2018年3月、まだ初期の頃の話です。
地元地権者を集めた再開発説明会があり、100名ほどの地権者が出席しました。その席上、事業者側から「再開発を進めたい。詳しい条件は後日決めさせて貰うとして、先ずは都市計画提案への地権者の同意がほしい」との要請がありました。その際、「既に80%の地権者が準備組合に加盟している」との説明がなされたため、「もう殆どの地権者が再開発への同意を決めているのか。再開発の流れには逆らえないのか」と多くの出席者が感じたことと思います。
しかし、説明会の終盤に行われた質疑応答で地権者側から出てきたのは再開発への疑問を呈する質問ばかり。肌感覚では当日の出席者の圧倒的多数が事業者側の説明には納得をしていない様子でした。
どう考えても「既に80%が加入」なる説明とは大きなギャップを感じたため、後日事業者側に尋ねてみました。彼らの説明はこうでした。「区域内の地権者は260人いる。このうち区分所有のマンションが5棟あり230人を占めるが、マンションを全体として1人と計算すると合計32人の地権者がいることになり、この計算で行くと準備組合への加入率は80%程度となる」との説明でした。

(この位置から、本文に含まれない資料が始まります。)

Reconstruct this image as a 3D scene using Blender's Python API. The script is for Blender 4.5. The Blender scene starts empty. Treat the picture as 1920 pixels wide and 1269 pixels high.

世間一般の感覚とは異なる説明でしたが、彼らは80%が「加入した」と言ったが、再開発に「賛成した」とは言っていない。だから間違いではないのです。しかし私たち地権者側から見ると、このような算出方法には違和感があり、またこのような算出方法に関する事前説明もないまま「80%」と言う数字を持ち出されると、地権者が賛成の方向に誘導されてしまう懸念もあります。
このような説明のしかたは極めて巧みでありフェアではありません。
地権者としては注意が必要です。